**Given information**
◇ ◇ ◇

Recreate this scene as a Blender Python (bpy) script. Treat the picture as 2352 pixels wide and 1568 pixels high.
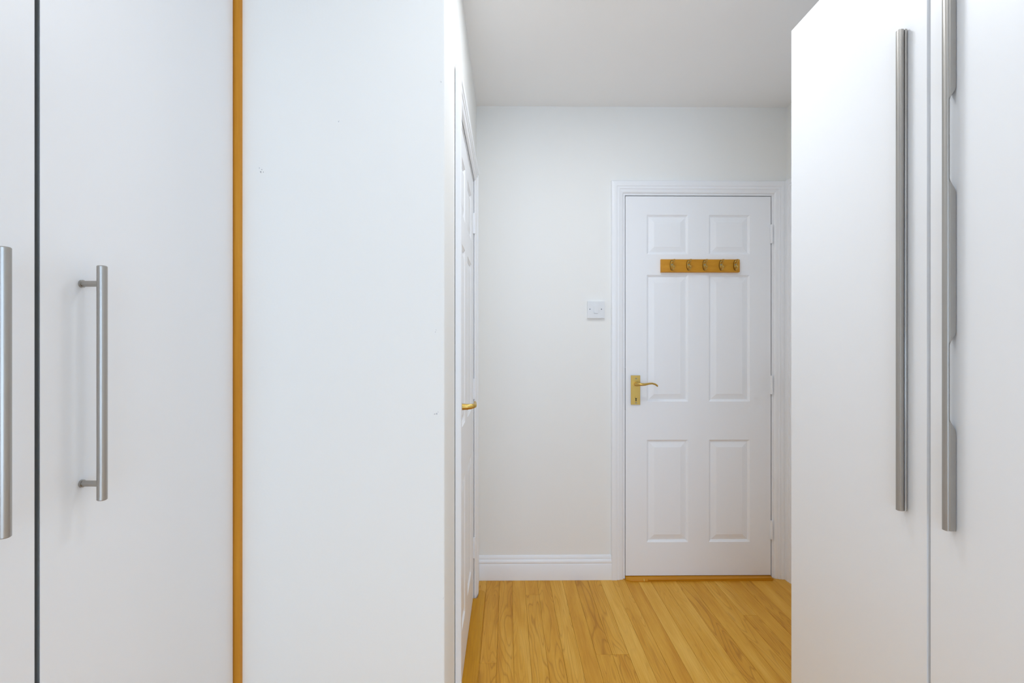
import bpy, bmesh, math, random
from mathutils import Vector, Matrix

random.seed(7)
for o in list(bpy.data.objects):
    bpy.data.objects.remove(o, do_unlink=True)
S = bpy.context.scene
C = S.collection
R = math.radians

# ------------------------------------------------------------------ camera
EYE = 1.224
FPX = 1118.0                                   # focal length in pixels of the 2352 wide frame
cam_d = bpy.data.cameras.new('camera')
cam_d.sensor_width = 36.0
cam_d.lens = FPX / 2352 * 36.0
cam_d.shift_y = (790 - 784) / 2352
cam_d.clip_start = 0.02
cam = bpy.data.objects.new('camera', cam_d)
C.objects.link(cam)
cam.location = (0, 0, EYE)
cam.rotation_euler = (R(90), 0, R(-0.5637))
S.camera = cam

# ------------------------------------------------------------------ light
LAMP_POS = (0.20, 0.78, 2.462)
LAMP_STRENGTH = 13.0
LAMP_COLOR = (0.945, 1.0, 1.065)
LAMP2_POS = (0.34, 1.54, 2.462)
LAMP2_STRENGTH = 29.0
SKY_STRENGTH = 3.35
world = bpy.data.worlds.new('world')
S.world = world
world.use_nodes = True
wn = world.node_tree
bgn = wn.nodes['Background']
bgn.inputs['Color'].default_value = (0.75, 1.0, 1.335, 1)
bgn.inputs['Strength'].default_value = SKY_STRENGTH
portal_d = bpy.data.lights.new('added_window_portal', 'AREA')
portal_d.shape = 'RECTANGLE'
portal_d.size, portal_d.size_y = 2.1, 2.1
portal_d.cycles.is_portal = True
portal = bpy.data.objects.new('added_window_portal', portal_d)
C.objects.link(portal)
portal.location = (0.1, -2.26, 1.13)
portal.rotation_euler = (R(90), 0, 0)           # facing into the room (+Y)

vs = S.view_settings
vs.view_transform = 'Standard'
vs.look = 'None'
vs.gamma = 1.0
vs.use_curve_mapping = False
vs.exposure = 0.17
S.cycles.max_bounces = 7
S.cycles.diffuse_bounces = 6
S.cycles.glossy_bounces = 3
S.cycles.use_light_tree = False
S.cycles.use_denoising = True
S.cycles.caustics_reflective = False
S.cycles.caustics_refractive = False
S.cycles.sample_clamp_indirect = 8.0
S.cycles.use_adaptive_sampling = True
S.cycles.adaptive_threshold = 0.05

# ------------------------------------------------------------------ materials
def new_mat(name, col, rough=0.5, metal=0.0, spec=0.5, coat=0.0):
    m = bpy.data.materials.new(name)
    m.use_nodes = True
    b = m.node_tree.nodes['Principled BSDF']
    b.inputs['Base Color'].default_value = (*col, 1)
    b.inputs['Roughness'].default_value = rough
    b.inputs['Metallic'].default_value = metal
    b.inputs['Specular IOR Level'].default_value = spec
    b.inputs['Coat Weight'].default_value = coat
    return m

def node(m, t, **kw):
    n = m.node_tree.nodes.new(t)
    for k, v in kw.items():
        setattr(n, k, v)
    return n

def link(m, a, b):
    m.node_tree.links.new(a, b)

def add_paint(m, scale, strength, dist=0.001, stretch=(1, 1, 1), mottle=0.0, detail=3):
    """fine relief of a painted surface, and a faint mottling of its tone"""
    b = m.node_tree.nodes['Principled BSDF']
    tc = node(m, 'ShaderNodeTexCoord')
    mp = node(m, 'ShaderNodeMapping')
    mp.inputs['Scale'].default_value = stretch
    link(m, tc.outputs['Object'], mp.inputs['Vector'])
    nz = node(m, 'ShaderNodeTexNoise')
    nz.inputs['Scale'].default_value = scale
    nz.inputs['Detail'].default_value = detail
    link(m, mp.outputs['Vector'], nz.inputs['Vector'])
    bp = node(m, 'ShaderNodeBump')
    bp.inputs['Strength'].default_value = strength
    bp.inputs['Distance'].default_value = dist
    link(m, nz.outputs['Fac'], bp.inputs['Height'])
    link(m, bp.outputs['Normal'], b.inputs['Normal'])
    if mottle:
        n2 = node(m, 'ShaderNodeTexNoise')
        n2.inputs['Scale'].default_value = 2.2
        n2.inputs['Detail'].default_value = 2
        link(m, tc.outputs['Object'], n2.inputs['Vector'])
        mx = node(m, 'ShaderNodeMixRGB')
        c = b.inputs['Base Color'].default_value
        mx.inputs['Color1'].default_value = (c[0] * (1 - mottle), c[1] * (1 - mottle * .6), c[2], 1)
        mx.inputs['Color2'].default_value = (c[0], c[1], c[2] * (1 - mottle), 1)
        link(m, n2.outputs['Fac'], mx.inputs['Fac'])
        link(m, mx.outputs['Color'], b.inputs['Base Color'])
    return m

M = {}
M['wall'] = add_paint(new_mat('wall_paint', (0.90, 0.895, 0.868), 0.75, spec=0.25), 160, 0.10, detail=0)
M['ceiling'] = new_mat('ceiling_paint', (0.945, 0.945, 0.94), 0.85, spec=0.15)
M['trim'] = new_mat('gloss_trim_paint', (0.91, 0.918, 0.935), 0.36)
M['door'] = new_mat('door_paint', (0.92, 0.928, 0.945), 0.42)
M['panel'] = new_mat('white_melamine', (0.885, 0.895, 0.915), 0.38)
M['panel_lit'] = new_mat('white_panel_lit', (0.915, 0.925, 0.94), 0.40)  # wardrobe white raised; brighter light on the right put into its colour
M['carcass'] = new_mat('carcass_board', (0.74, 0.75, 0.77), 0.45)
M['plastic'] = new_mat('white_plastic', (0.80, 0.81, 0.82), 0.30)
M['dark'] = new_mat('dark_recess', (0.02, 0.02, 0.02), 0.8)
M['gap_shade'] = new_mat('dark_gap_shade', (0.17, 0.185, 0.19), 0.7)  # dark grey that puts the shade of the left door gap into colour
M['screw'] = new_mat('screw_metal', (0.25, 0.25, 0.26), 0.45, metal=0.8)
M['mark'] = new_mat('wall_scuff', (0.50, 0.50, 0.52), 0.9)

def brushed(name, col, rough, stretch):
    m = new_mat(name, col, rough, metal=1.0)
    b = m.node_tree.nodes['Principled BSDF']
    tc = node(m, 'ShaderNodeTexCoord')
    mp = node(m, 'ShaderNodeMapping')
    mp.inputs['Scale'].default_value = stretch
    link(m, tc.outputs['Object'], mp.inputs['Vector'])
    nz = node(m, 'ShaderNodeTexNoise')
    nz.inputs['Scale'].default_value = 300
    link(m, mp.outputs['Vector'], nz.inputs['Vector'])
    mr = node(m, 'ShaderNodeMapRange')
    mr.inputs['To Min'].default_value = rough - 0.07
    mr.inputs['To Max'].default_value = rough + 0.10
    link(m, nz.outputs['Fac'], mr.inputs['Value'])
    link(m, mr.outputs['Result'], b.inputs['Roughness'])
    return m

M['steel'] = brushed('brushed_steel', (0.43, 0.405, 0.372), 0.36, (1, 1, .02))
M['alu'] = brushed('brushed_aluminium', (0.44, 0.42, 0.39), 0.36, (1, 1, .02))
M['brass'] = brushed('aged_brass', (0.66, 0.45, 0.13), 0.33, (1, 1, 1))
M['brass_dark'] = brushed('tarnished_brass', (0.25, 0.13, 0.03), 0.4, (1, 1, 1))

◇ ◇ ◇

**What to work on**
Please quote the lines of the material, beginning with the first and ending with the one that contains "from mathutils import Vector, Matrix", exactly as written and without any pictures.

**Task answer**
Recreate this scene as a Blender Python (bpy) script. Treat the picture as 2352 pixels wide and 1568 pixels high.
import bpy, bmesh, math, random
from mathutils import Vector, Matrix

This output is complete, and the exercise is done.